Museums in a Post-Colonial Commonwealth: identities, issues and opportunities

Image taken from the West Africa display at Liverpool International Slavery Museum

When the entire concept of some of the most famous museums is based on the desire to showcase the extent of Imperial power, it is easy to understand why discussions of how to move towards post-colonial narratives are still unresolved. How can and should we change the stories to do proper justice to the peoples whose histories are fragmentally captured in museum cases? Each speaker at this symposium represented organisations who are moving ideas about what a post-colonial narrative can look like, from theory to practice.

Say “colonialism” in a museum context, and thoughts tend towards the debates which rage around who artefacts in museum collections should be said to belong to. With experience both in London’s Victoria and Albert Museum and BAME representation group Museum Detox, Priya Khanchandari was perfectly placed to critique how museums across Britain currently present their objects. How to make sure fair representation is given to the people left out by traditional structures, meanwhile, is explored by Holly Tebbutt and Ali Eisa from Autograph ABP. The organisations’s approach to filling in “absences of representation” – a term referring to both artists and subjects – is part advocacy, part guidance on how institutions can make the most of resources they already have. Eisa’s story of the impact of their work on people from marginalised groups is a powerful statement on why post-colonial thinking is important for museums.

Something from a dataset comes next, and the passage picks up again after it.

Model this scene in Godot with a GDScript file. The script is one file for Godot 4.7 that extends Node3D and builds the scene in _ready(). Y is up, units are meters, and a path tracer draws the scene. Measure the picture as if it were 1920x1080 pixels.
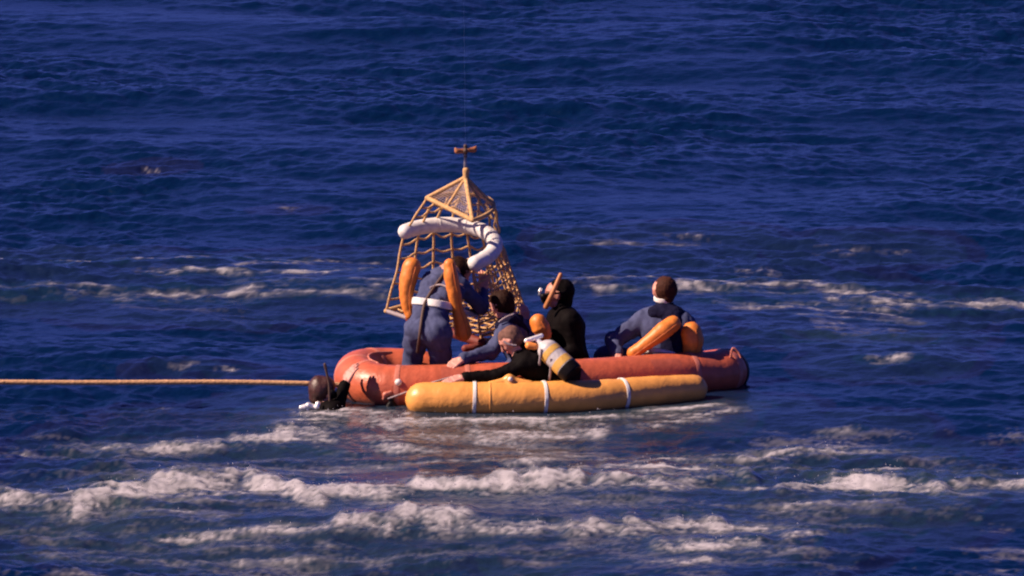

How to move beyond Imperialist narratives is a question with international implications; not only an issue for the colonisers, but also the colonised. First speaker Catherine C. Cole from the Commonwealth Association of Museums discussed what steps museums are taking to become relevant for the societies they exist in now; by working with the Commonwealth’s 2018 themes of fairness, sustainability, prosperity and security, she described how museums across the Commonwealth are creating campaigns and public outreach projects based around their relevance for reframing national identities.

One of the most sensitive talks told a story from a nation where questions of what “post-colonialism” even means are unresolved. Professor Graham Black and Dr Chris Reynolds from Nottingham Trent University have been working with Northern Ireland’s Ulster Museum on how to deal with what their talk calls a “difficult past”. How to tell the story of the Troubles in a country which may have a shared past, but not necessarily a shared memory about how events are interpreted, is a challenging terrain which they are committed to approaching in an ethical way, critiquing without blame. More than once, Black and Reynolds made the point that museums, unlike politics, are a trusted space in which this can happen – the vital point as to why all the approaches discussed today need to be shared, learned about and learned from.

In a post-Brexit era, questions of who is represented, and how, is perhaps more important than at any other time in the last fifty years. When many see politics as creating a climate of hostility, museums can use their powerful positions to responsibly critique accepted narratives. Colonialism may be dead, but museums can help us figure out what comes next.

This symposium took place at the museum of Liverpool in April.

Julia Johnson is a writer based in Liverpool, interested in how engagement with art can be opened up to the widest possible audiences.